I have spent many years before and after 9/11 studying terrorism and especially the terrorist propaganda scheme and its objectives. I read Wrights always informative articles in The New Yorker and I saw “The Siege,” the pre-9/11 motion picture about a major terrorist attack on New York that he authored. In short, while I followed Wrights words as he sat or stood on the small stage and looked at the video-clips on the large screen, I didn’t learn anything terrible new. And yet, I was completely taken by his presentation from beginning to end—probably because Wright is so successful in weaving two threads skillfully into one story—the overall picture of Al Qaeda’s roots and motives on the one hand and his very personal experiences during his travels to piece together that picture on the other hand. Gathering from what I heard from people leaving the theater, I assume that most of them left with a far greater understanding of the many facets of the Al Qaeda reality than they had before.
Lawrence Wright cites bin Laden as proof that terrorists
want their target societies to overreact and to weaken the fabric of their best
values. Of course, that’s what terrorists aim for.
And therefore we must resist when these measures are taken in the name of counterterrorism but in fact further the goals of our terrorist foes.
Mr. Wright worked for the US State Department when GHWB was UN Ambassador. He went to Egypt to lean to speak Arabic and Farsi. He is very knowledgable about Al Qaeda's roots within the Moslem Brotherhood. This puts him in a unique position to share what he knows about the connection between the Moslem Brotherhood and the CIA, yet there is no mention of CIA agent Robert Baer's revelation (Sleeping With the Enemy 2004...two years before The Looming Tower) that the Brotherhood had been doing the CIA's dirty work across the Muslim world for decades and that Thomas Tweeton's son-in-law, Matt Gannon, also CIA, was returning from Europe to press the question...why do rank and file CIA and FBI agent have NOTHING on Al Qaeda and their relationship to the Muslim Brotherhood? Gannon went down on Pan Am 103 before he could make his complaints known.
John McNeil is painted as an untrustworthy baffoon who just happens to find his way to the head of security at the Twin Towers. No mention is made of Marvin P. Bush, the President's relative whose company owned the security program at the Towers...Securacom.

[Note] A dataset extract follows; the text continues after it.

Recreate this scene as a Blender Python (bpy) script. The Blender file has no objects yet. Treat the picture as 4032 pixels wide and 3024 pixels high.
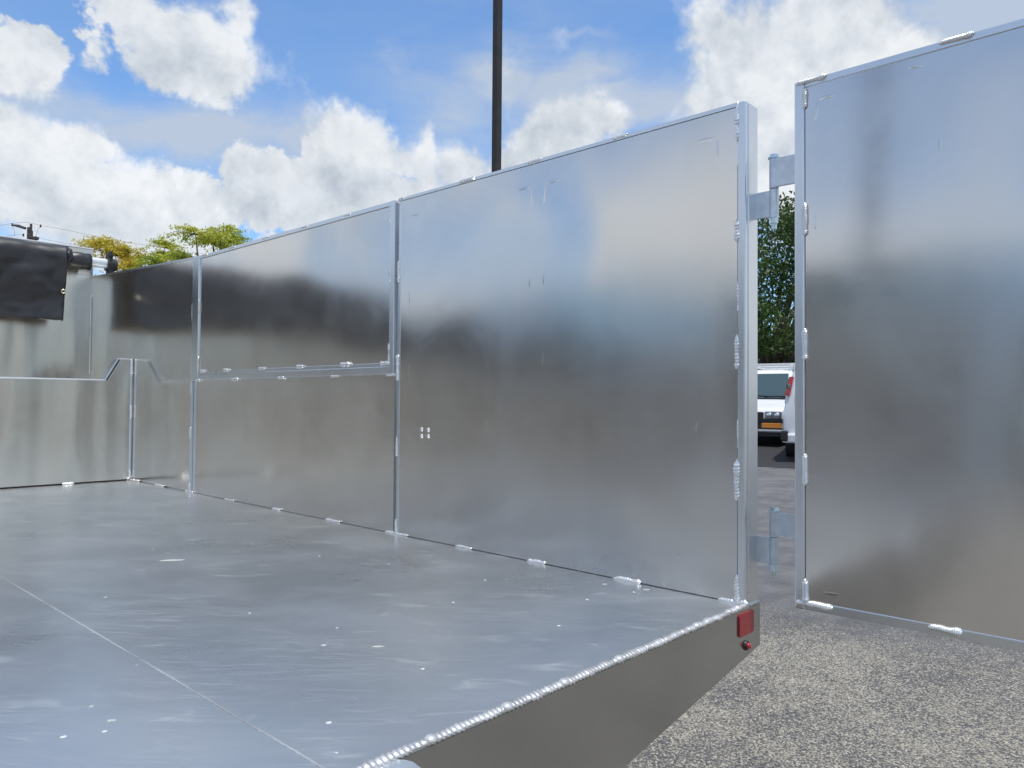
import bpy, bmesh, math, random
import numpy as np
from mathutils import Vector, Matrix, noise as mnoise
random.seed(7); rng = np.random.default_rng(7)
R = math.radians
scn = bpy.context.scene
col = scn.collection

# ------------------------------------------------------------------ camera
F, CX, CY = 2945.0, 2016.0, 1512.0
YAW, PITCH, ROLL = R(47.0), math.atan(67/2945), 0.0076
CAM = Vector((0, 0, 1.5))
fw = Vector((math.sin(YAW)*math.cos(PITCH), math.cos(YAW)*math.cos(PITCH), math.sin(PITCH)))
r0 = Vector((math.cos(YAW), -math.sin(YAW), 0)); u0 = r0.cross(fw)
rt = r0*math.cos(ROLL)+u0*math.sin(ROLL); up = u0*math.cos(ROLL)-r0*math.sin(ROLL)
cd = bpy.data.cameras.new('camera'); cam = bpy.data.objects.new('camera', cd); col.objects.link(cam)
cam.matrix_world = Matrix(((rt.x, up.x, -fw.x, CAM.x), (rt.y, up.y, -fw.y, CAM.y), (rt.z, up.z, -fw.z, CAM.z), (0, 0, 0, 1)))
cd.sensor_width = 36; cd.lens = 36*F/4032; cd.clip_start = .02; cd.clip_end = 3000
scn.camera = cam
SUN_EL, SUN_AZ = R(77), R(192)          # azimuth measured clockwise from +Y
scn.view_settings.view_transform = 'Standard'; scn.view_settings.look = 'None'
scn.view_settings.gamma = 1; scn.view_settings.exposure = 0.38
scn.cycles.glossy_bounces = 8; scn.cycles.max_bounces = 12
SKY = 0.15

def ray(px, py): return fw + rt*((px-CX)/F) - up*((py-CY)/F)
def at(px, py, ax, v):
    d = ray(px, py); return CAM + d*((v-CAM[ax])/d[ax])
def atd(px, py, dist): return CAM + ray(px, py)*dist

# ------------------------------------------------------------------ node helper
class N:
    """tiny expression builder for Math nodes"""
    def __init__(s, nt, sock): s.nt, s.s = nt, sock
    def _op(s, op, *o):
        n = s.nt.nodes.new('ShaderNodeMath'); n.operation = op
        for i, v in enumerate((s,)+o):
            if isinstance(v, N): s.nt.links.new(v.s, n.inputs[i])
            else: n.inputs[i].default_value = v
        return N(s.nt, n.outputs[0])
    def __add__(s, o): return s._op('ADD', o)
    __radd__ = __add__
    def __sub__(s, o): return s._op('SUBTRACT', o)
    def __rsub__(s, o): return s._op('MULTIPLY', -1.0)._op('ADD', o)
    def __mul__(s, o): return s._op('MULTIPLY', o)
    __rmul__ = __mul__
    def __truediv__(s, o): return s._op('DIVIDE', o)
    def max(s, o): return s._op('MAXIMUM', o)
    def min(s, o): return s._op('MINIMUM', o)
    def pow(s, o): return s._op('POWER', o)
    def exp(s): return s._op('EXPONENT')
    def abs(s): return s._op('ABSOLUTE')
    def sstep(s, a, b, t0=0.0, t1=1.0):
        n = s.nt.nodes.new('ShaderNodeMapRange'); n.interpolation_type = 'SMOOTHSTEP'
        s.nt.links.new(s.s, n.inputs[0])
        for i, v in enumerate((a, b, t0, t1)): n.inputs[i+1].default_value = v
        return N(s.nt, n.outputs[0])
def sep(nt, sock):
    n = nt.nodes.new('ShaderNodeSeparateXYZ'); nt.links.new(sock, n.inputs[0]); return [N(nt, o) for o in n.outputs]
def mapping(nt, sock, scale=(1, 1, 1), loc=(0, 0, 0), rot=(0, 0, 0)):
    n = nt.nodes.new('ShaderNodeMapping'); nt.links.new(sock, n.inputs[0])
    n.inputs['Scale'].default_value = scale; n.inputs['Location'].default_value = loc; n.inputs['Rotation'].default_value = rot
    return n.outputs[0]
def nz(nt, sock, scale, det=4, rough=.5, dist=0.0, color=False):
    n = nt.nodes.new('ShaderNodeTexNoise'); nt.links.new(sock, n.inputs['Vector'])
    n.inputs['Scale'].default_value = scale; n.inputs['Detail'].default_value = det
    n.inputs['Roughness'].default_value = rough; n.inputs['Distortion'].default_value = dist
    return n.outputs[1] if color else N(nt, n.outputs[0])
def vor(nt, sock, scale, out=0, feat='F1'):
    n = nt.nodes.new('ShaderNodeTexVoronoi'); n.feature = feat; nt.links.new(sock, n.inputs['Vector']); n.inputs['Scale'].default_value = scale
    return N(nt, n.outputs[out]) if out == 0 else n.outputs[out]
def mix(nt, f, a, b):
    n = nt.nodes.new('ShaderNodeMix'); n.data_type = 'RGBA'
    if isinstance(f, N): nt.links.new(f.s, n.inputs[0])
    else: n.inputs[0].default_value = f
    for i, v in ((6, a), (7, b)):
        if isinstance(v, (tuple, list)): n.inputs[i].default_value = (*v[:3], 1)
        else: nt.links.new(v.s if isinstance(v, N) else v, n.inputs[i])
    return n.outputs[2]
def bump(nt, h, strength, dist, prev=None):
    n = nt.nodes.new('ShaderNodeBump'); n.inputs['Strength'].default_value = strength; n.inputs['Distance'].default_value = dist
    nt.links.new(h.s if isinstance(h, N) else h, n.inputs['Height'])
    if prev is not None: nt.links.new(prev, n.inputs['Normal'])
    return n.outputs[0]

# ------------------------------------------------------------------ world
world = bpy.data.worlds.new('World'); scn.world = world; world.use_nodes = True
nt = world.node_tree; bg = nt.nodes['Background']
sky = nt.nodes.new('ShaderNodeTexSky'); sky.sky_type = 'NISHITA'; sky.sun_disc = False
sky.sun_elevation = SUN_EL; sky.sun_rotation = SUN_AZ; sky.air_density = 1.0; sky.dust_density = .3; sky.ozone_density = 2.2
tc = nt.nodes.new('ShaderNodeTexCoord').outputs['Generated']
X, Y, Z = sep(nt, tc)
wr = sep(nt, nz(nt, tc, 7.0, 5, .62, 0, color=True))
az0 = X._op('ARCTAN2', Y); el0 = Z._op('ARCSINE')
az = az0 + (wr[0]-.5)*.13; el = el0 + (wr[1]-.5)*.12
def aze(px, py):
    d = ray(px, py).normalized(); return math.atan2(d.x, d.y), math.asin(d.z)
def blobs(lst):
    tot = None
    for (x, y, rx, ry, a) in lst:                       # centre and radii measured on the photograph (2212 px wide)
        x *= 1.8228; y *= 1.8228
        a0, e0 = aze(x, y)
        kx = rx*1.8228/F/math.cos(math.atan((x-CX)/F))**-2; kx = max(kx, .01)
        ky = ry*1.8228/F*math.cos(math.atan((x-CX)/F))
        kx = rx*1.8228/F*math.cos(math.atan((x-CX)/F))**2
        q = ((az-a0)/kx).pow(2.0) + ((el-e0)/ky).pow(2.0)
        # ((az-a0)/kx)**2 with POWER is fine for negatives because the exponent is an integer
        g = (q*-0.7).exp()*a
        tot = g if tot is None else tot.max(g)
    return tot
hard = [(55, 130, 75, 105, .95), (165, 95, 55, 75, .62), (255, 20, 85, 50, .9), (370, 125, 110, 75, 1.0), (455, 165, 95, 85, 1.05), (500, 45, 45, 60, .8),
        (15, 310, 110, 75, 1.1), (185, 330, 80, 65, .95), (110, 420, 230, 95, 1.1), (280, 500, 330, 80, 1.2), (440, 440, 180, 60, 1.0), (600, 430, 130, 60, 1.0),
        (780, 295, 95, 55, 1.15), (690, 320, 45, 40, .8), (860, 330, 110, 60, 1.05), (930, 320, 40, 60, 1.05), (1010, 340, 70, 55, 1.0), (800, 430, 330, 75, 1.35),
        (1200, 300, 75, 42, 1.05), (1310, 290, 75, 38, 1.0), (1160, 350, 140, 40, .9), (730, 245, 30, 25, .7),
        (1560, 70, 90, 65, 1.1), (1640, 170, 150, 120, 1.35), (1740, 60, 170, 90, 1.2), (1540, 250, 110, 90, 1.15), (1720, 320, 200, 120, 1.2), (1900, 130, 130, 90, .95), (1850, 40, 120, 60, .85),
        (1500, 150, 35, 70, .9)]
soft = [(1090, 150, 110, 65, .75), (1260, 205, 170, 55, .75), (440, 300, 260, 60, .8), (300, 250, 200, 40, .6), (620, 300, 170, 50, .75), (1000, 210, 120, 80, .5),
        (2080, 50, 190, 90, 1.3), (1400, 250, 120, 70, .6), (860, 120, 30, 25, .35), (90, 220, 160, 60, .5), (1230, 80, 80, 12, .35)]
front = None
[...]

Nor is Rudy Giuliani's decision to put the city's 911 command post in the Towers after the first World Trade Center bombing.
Neither does Wright mention Rick Rescorla, another high profile American, whose story is told by Joe Galloway in his book and Mel Gibson movie We Were Soldiers Once and Young.
By his own admission, Lawrence Wright's mentor was relative of GHWB, Louisianian, Walker Percy. Could this have contributed to the oversights?